Secuestro y muerte

Crítica de David Obarrio - Cinemarama

Noticia de un secuestro.

Hay un ligero desánimo que asalta la visión de Secuestro y muerte: casi todo el tiempo queremos ver más. Ya en sus dos películas de ficción política anteriores (Hay unos tipos abajo y El ausente) Rafael Filipelli no se privaba de enfrentar al espectador con un par de objetos extraños, convenientemente inaprensibles. Parte de la lucidez de su autor, acaso, haya sido también entonces la de no mostrar nunca todas las cartas, la de postular el cine como el ejercicio de la mirada en torno a un misterio. Con una caligrafía despojada y ajustada al extremo, siempre animada por una desusada elegancia (ver los hermosos y fluidos planos de la ciudad de noche en Música nocturna a modo de ejemplo) el director parece diseñar sus películas como si fueran parpadeos, serenas aproximaciones a un núcleo en permanente fuga. No diríamos que se trata de balbuceos –porque su tono característico es demasiado preciso y seguro como para que la expresión quepa–, pero sí que hay algo de un discurso que no se completa, que no pretende arrogarse el efecto de una conclusión cuya improcedencia proviene básicamente de su carácter tranquilizador.
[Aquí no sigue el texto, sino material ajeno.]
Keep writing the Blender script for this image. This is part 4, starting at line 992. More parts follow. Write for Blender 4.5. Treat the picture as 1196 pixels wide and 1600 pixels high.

En Secuestro y muerte el director argentino parece abocado a tensar todavía más el distanciamiento poético que le imprime a sus películas, quizás como consecuencia de hallarse esta vez ante un tema cuya evidente notoriedad histórica lo carga irremediablemente de preconceptos. Secuestro y muerte, que se resume en su título de manera ejemplar, alude al secuestro y posterior asesinato de Aramburu, en lo que constituye la primera acción política con la que se da a conocer el grupo Montoneros. Pero no hay nombres propios en la película, y las referencias históricas sólo aspiran a establecerse como el fondo enlutado de su tema principal: se trata de una lucha, pero ¿entre quiénes? Las dos facciones en pugna no alcanzan a definirse sino en sus propias palabras. En el interrogatorio al que los jóvenes someten a su prisionero, sin embargo, el interrogado se defiende con argumentos propios de un revolucionario que en otras circunstancias podrían corresponder a sus captores. Estos a su vez, lucen como burócratas de sus propios sueños, empeñados en la extenuación de un estribillo que recién se hace explícito más tarde en la película, en un plano casi abstracto, de una extraña belleza, donde aparece pronunciado el nombre del Che Guevara: “Es la hora de los pueblos”, se dice.

Filipelli caracteriza a todos sus personajes como seres un poco extraviados, sin demasiadas luces, mediante la imposición de un tono actoral neutro que elude con discreción el realismo convocado por la puesta en escena pero que logra integrarse armónicamente al conjunto. De un modo que puede resultar paradójico, la película se las arregla para exhibir un espeluznante aire de tragedia amparada precisamente en la frialdad de sus materiales. Filipelli opera por sustracción. Y el sentimiento trágico es algo que no puede asirse ni identificarse con claridad: sólo sus efectos son concretos. Lo que el director registra entonces es el trazo de los cuerpos anclados en el paisaje gris de los actos cotidianos que se despliegan en un tiempo de espera. Y también las palabras, que adquieren un contorno melancólicamente lúdico o se enzarzan en una gimnasia cuyo énfasis no consigue impugnar la sensación de una suerte echada de antemano.

Los personajes se sientan a la mesa a comer, escuchan las noticias en la radio, miran por la ventana o especulan acerca de las repercusiones públicas del secuestro. De vez en cuando un resplandor brevísimo se insinúa en un cruce de miradas entre la chica y uno de los muchachos. Pero en Secuestro y muerte no hay erotismo porque no hay historia sino un tiempo que parece fuera del tiempo, misteriosamente liberado de las tensiones oceánicas de la época. De golpe uno tiene ganas de ver más: le gustaría poder apreciar algo de vida en la relación entre el secuestrado y sus antagonistas o poder discernir rasgos particulares en esos jóvenes viejos que hacen de la militancia una liturgia de la que parecen insospechadas víctimas. Quisiera que pusieran música, que bailaran, que se rieran. Filipelli reniega de toda concesión reparadora y entrega a cambio una película cuya implacabilidad está a la altura de su autor: acaso los cineastas más interesantes son los que nunca están dispuestos a dejarnos del todo conformes.